Showing a quotient space is homeomorphic to the double cone

continuitygeneral-topology

Let $C:=\{ (x,y,z) : z^2=x^2+y^2\}$, $M=S^1 \times \mathbb{R}$, $A=S^1 \times \{ 0\}$, $q:M \rightarrow M/A$ the quotient map ($A$ is identified with a point). I want to see that $M/A \simeq C$.

In one direction things are clear. The function $\psi: M \rightarrow C$, $\psi(\theta, w) = (w \cos \theta, w \sin \theta, w)$ is continuous and constant on fibers, so it passes to the quotient to a continuous $\tilde\psi$.

The inverse of $\tilde\psi$ is $\phi: C \rightarrow M/A$,$\phi(x, y, z)=\begin{cases} A, (x, y, z) = (0, 0, 0) \\ \{ (arg(x,y), z) \} , \textrm{ otherwise}\end{cases}$.
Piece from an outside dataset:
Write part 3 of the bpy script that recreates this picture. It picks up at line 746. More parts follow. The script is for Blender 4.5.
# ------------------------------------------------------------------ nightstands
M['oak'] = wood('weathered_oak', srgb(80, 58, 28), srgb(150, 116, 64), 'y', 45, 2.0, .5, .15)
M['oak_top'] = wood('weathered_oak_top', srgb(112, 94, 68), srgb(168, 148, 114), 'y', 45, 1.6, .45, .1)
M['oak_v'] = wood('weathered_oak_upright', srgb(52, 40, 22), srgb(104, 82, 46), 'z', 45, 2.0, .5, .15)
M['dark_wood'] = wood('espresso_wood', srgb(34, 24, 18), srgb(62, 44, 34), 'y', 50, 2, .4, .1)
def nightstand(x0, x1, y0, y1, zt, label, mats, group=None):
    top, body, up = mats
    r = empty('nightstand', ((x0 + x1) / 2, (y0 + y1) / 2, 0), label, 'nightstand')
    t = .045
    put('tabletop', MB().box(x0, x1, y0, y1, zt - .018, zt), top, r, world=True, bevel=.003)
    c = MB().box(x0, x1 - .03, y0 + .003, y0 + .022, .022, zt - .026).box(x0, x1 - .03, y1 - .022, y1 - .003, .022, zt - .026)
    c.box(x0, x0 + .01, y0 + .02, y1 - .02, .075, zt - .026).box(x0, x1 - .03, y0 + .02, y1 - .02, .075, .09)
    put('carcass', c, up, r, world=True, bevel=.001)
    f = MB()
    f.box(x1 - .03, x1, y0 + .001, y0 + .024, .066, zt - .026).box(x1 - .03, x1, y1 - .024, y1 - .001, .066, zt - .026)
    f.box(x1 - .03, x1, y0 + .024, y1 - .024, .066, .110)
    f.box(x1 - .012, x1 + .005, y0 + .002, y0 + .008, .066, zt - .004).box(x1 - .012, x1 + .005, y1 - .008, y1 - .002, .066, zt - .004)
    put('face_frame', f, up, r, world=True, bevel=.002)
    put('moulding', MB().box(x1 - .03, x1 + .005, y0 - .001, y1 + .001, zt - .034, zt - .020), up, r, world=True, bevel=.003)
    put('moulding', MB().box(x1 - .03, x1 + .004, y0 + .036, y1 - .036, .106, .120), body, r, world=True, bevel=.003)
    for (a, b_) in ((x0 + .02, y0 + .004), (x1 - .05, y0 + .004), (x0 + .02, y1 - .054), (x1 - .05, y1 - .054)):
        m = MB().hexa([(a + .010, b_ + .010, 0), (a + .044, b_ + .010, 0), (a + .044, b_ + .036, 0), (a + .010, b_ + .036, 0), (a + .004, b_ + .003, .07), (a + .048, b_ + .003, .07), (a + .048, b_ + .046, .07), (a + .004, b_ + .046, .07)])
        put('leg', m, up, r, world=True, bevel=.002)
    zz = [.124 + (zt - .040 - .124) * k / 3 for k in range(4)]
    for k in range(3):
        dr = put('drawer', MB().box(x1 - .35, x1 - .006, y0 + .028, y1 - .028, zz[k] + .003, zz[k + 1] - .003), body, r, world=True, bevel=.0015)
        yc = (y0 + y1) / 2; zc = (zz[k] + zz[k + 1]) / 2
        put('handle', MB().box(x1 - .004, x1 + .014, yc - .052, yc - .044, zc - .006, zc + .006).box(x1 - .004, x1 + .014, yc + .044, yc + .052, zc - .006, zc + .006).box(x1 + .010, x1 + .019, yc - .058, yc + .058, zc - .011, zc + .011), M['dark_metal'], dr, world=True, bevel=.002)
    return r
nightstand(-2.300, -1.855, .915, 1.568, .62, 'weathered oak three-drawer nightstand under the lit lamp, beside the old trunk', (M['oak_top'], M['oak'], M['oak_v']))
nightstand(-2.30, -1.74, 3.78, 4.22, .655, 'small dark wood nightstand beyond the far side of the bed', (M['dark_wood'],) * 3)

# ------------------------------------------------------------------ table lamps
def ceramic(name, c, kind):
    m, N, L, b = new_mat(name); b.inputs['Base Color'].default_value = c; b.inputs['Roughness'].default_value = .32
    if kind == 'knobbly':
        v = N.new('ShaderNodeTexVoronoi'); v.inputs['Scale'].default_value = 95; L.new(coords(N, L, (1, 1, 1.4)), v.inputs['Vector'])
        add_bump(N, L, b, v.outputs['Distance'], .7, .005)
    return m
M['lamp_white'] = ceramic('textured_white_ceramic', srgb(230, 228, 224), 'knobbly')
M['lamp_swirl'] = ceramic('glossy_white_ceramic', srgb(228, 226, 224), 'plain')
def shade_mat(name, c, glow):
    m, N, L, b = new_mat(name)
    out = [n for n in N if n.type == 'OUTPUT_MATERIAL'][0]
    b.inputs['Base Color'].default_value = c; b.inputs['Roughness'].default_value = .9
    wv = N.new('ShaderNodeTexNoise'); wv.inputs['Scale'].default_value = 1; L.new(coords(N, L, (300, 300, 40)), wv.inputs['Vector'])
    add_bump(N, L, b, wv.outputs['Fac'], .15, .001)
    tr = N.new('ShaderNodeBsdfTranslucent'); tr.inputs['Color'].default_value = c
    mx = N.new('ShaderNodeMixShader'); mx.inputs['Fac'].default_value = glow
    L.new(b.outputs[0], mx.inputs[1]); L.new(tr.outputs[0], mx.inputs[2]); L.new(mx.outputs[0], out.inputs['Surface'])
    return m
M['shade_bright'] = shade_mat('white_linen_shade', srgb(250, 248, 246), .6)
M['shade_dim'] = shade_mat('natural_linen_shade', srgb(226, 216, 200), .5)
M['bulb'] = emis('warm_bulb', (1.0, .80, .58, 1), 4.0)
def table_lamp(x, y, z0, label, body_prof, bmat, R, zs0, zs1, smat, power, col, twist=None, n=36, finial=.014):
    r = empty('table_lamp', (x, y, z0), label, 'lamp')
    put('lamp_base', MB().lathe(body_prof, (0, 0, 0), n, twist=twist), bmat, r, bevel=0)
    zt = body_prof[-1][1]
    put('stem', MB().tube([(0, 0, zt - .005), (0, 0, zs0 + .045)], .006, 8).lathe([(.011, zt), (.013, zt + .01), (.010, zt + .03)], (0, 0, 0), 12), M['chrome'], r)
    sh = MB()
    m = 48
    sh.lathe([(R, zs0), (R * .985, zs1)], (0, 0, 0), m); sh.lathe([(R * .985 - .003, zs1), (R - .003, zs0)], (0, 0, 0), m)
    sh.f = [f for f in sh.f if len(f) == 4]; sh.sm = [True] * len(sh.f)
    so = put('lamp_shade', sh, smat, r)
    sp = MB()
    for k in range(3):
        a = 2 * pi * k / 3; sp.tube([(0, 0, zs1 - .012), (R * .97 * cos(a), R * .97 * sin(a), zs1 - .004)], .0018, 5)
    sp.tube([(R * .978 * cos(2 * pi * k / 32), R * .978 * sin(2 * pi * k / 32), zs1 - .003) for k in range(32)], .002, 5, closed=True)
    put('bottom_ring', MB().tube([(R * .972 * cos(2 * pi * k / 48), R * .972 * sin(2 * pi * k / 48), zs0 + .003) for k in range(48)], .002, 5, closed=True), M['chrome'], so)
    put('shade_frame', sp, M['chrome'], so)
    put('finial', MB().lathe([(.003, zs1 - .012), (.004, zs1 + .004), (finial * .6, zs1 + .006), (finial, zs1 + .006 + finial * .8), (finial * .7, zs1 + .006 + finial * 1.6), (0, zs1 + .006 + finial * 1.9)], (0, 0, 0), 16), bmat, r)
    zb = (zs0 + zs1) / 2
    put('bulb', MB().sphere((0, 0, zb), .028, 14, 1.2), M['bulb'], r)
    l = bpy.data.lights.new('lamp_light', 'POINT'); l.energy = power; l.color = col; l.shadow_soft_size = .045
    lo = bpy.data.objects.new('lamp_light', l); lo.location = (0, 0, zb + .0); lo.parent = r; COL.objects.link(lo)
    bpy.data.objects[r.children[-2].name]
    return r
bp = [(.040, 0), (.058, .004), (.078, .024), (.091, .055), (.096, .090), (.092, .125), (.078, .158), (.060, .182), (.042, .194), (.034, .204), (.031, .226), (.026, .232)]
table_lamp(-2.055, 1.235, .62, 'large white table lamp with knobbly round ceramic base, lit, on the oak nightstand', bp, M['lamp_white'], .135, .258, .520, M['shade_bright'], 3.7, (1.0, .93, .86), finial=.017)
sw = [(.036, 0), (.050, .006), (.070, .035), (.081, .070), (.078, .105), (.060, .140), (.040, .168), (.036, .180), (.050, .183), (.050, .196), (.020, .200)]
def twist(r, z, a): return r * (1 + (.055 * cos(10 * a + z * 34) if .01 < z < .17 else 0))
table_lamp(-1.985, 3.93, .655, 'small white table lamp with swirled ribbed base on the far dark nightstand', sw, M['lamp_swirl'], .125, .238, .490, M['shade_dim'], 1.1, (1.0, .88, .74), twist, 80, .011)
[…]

Although it seems obvious, I don't know how to show that $\phi$ is continuous. It obviously returns open sets not containing the point $A$ to open sets, but is there a sleek argument why if $A \in U \subseteq M/A$ with $U$ open, then $\phi^{-1}(U)$ is open?

Best Answer

A direct way is to use a classical property of compact spaces: assume $X, Y$ are topological spaces where $X$ is compact, $y_0 \in Y$ and $G \subseteq X \times Y$ is an open set containing $X \times \{ y_0 \}$. Then there is an open neighborhood $V \subseteq Y$ of $y_0$ such that $X \times V \subseteq G$.

Proof: for each $x \in X$ pick open sets $U_x \subseteq X, V_x \subseteq Y$ such that $\left< x, y_0 \right> \in U_x \times V_x \subseteq G$. Then $\{ U_x : x \in X \}$ is an open cover of $X$, so we can find $x_1, \ldots, x_n \in X$ such that $X = U_{x_1} \cup \ldots \cup U_{x_n}$. Taking $V = V_{x_1} \cap \ldots \cap V_{x_n}$ we easily check that $y_0 \in V$ and $X \times V \subseteq G$, as required. $\blacksquare$

It follows that if $G \subseteq S^1 \times \mathbb{R}$ is an open set containing $S^1 \times \{ 0 \}$, then it contains $S^1 \times (-\varepsilon, \varepsilon)$ for some $\varepsilon > 0$. The rest is a matter of technical details.


A more elegant way would be as follows: first prove that if $f : X \to Y$ is any bijection between topological spaces, $X = F_1 \cup \ldots \cup F_n$ for some closed subsets $F_1, \ldots, F_n \subseteq X$ where each $f[F_i] \subseteq Y$ is closed and $f \restriction F_i : F_i \to f[F_i]$ is a homeomorphism, then $f$ itself is a homeomorphism. Now write $M/A = F_1 \cup F_2$ where

$$F_1 = S^1 \times [-1, 1] / A \qquad \qquad F_2 = S^1 \times \big( \mathbb{R} \setminus (-1, 1) \big) / A$$

are closed subsets of $M/A$ and consider your bijection $\overline{\psi} : M/A \to C$. Note that $\overline{\psi}$ is a homeomorphism between $F_1$ and its image because it is a continuous bijection, $F_1$ is compact (as a quotient of a compact space*) and $C$ is obviously Hausdorff. Also it is clearly a homeomorphism between $F_2$ and its image as $A$ is disjoint from $F_2$. Hence $\overline{\psi}$ is a homeomorphism.

(*) Actually there is a hidden fact to prove here: that the subspace topology induced from $M/A$ coincides with the quotient topology induced from $S^1 \times [-1, 1]$.